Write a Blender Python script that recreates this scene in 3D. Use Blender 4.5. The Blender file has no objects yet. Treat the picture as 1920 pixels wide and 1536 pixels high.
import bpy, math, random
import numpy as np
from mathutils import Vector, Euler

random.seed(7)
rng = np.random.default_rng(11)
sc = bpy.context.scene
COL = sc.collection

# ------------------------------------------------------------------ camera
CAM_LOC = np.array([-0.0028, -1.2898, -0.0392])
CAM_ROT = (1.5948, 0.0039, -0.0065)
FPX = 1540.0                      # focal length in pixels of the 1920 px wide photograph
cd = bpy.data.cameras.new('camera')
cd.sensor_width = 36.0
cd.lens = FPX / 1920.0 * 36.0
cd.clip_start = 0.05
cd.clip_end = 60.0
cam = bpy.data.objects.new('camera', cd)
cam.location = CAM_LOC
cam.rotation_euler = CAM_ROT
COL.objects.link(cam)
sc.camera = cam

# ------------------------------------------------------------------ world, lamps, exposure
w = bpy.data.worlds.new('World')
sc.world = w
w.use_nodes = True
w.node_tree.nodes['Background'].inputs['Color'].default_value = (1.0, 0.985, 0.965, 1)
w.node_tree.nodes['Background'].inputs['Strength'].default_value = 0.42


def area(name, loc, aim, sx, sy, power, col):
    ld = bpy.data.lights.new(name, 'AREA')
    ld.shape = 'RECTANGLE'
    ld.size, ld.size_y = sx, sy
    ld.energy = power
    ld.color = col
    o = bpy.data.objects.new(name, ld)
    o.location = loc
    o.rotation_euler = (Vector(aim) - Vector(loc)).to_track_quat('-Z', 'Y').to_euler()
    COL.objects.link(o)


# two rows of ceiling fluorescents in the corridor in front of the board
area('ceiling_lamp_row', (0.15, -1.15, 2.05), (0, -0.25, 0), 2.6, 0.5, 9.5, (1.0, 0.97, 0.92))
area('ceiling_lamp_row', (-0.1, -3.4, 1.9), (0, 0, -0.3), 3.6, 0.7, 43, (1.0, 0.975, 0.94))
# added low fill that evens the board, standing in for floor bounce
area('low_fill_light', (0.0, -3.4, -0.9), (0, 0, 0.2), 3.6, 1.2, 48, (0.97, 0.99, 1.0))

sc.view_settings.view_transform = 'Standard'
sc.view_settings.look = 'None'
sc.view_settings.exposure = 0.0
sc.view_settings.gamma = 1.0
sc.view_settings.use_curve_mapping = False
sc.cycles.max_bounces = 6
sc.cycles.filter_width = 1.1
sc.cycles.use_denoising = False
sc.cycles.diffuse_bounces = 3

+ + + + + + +

Task directions :: Looking at the material above, please copy exactly every line from its first line through the line containing "from mathutils import Vector, Euler", with both ends included and nothing else.

Answer ::
Write a Blender Python script that recreates this scene in 3D. Use Blender 4.5. The Blender file has no objects yet. Treat the picture as 1920 pixels wide and 1536 pixels high.
import bpy, math, random
import numpy as np
from mathutils import Vector, Euler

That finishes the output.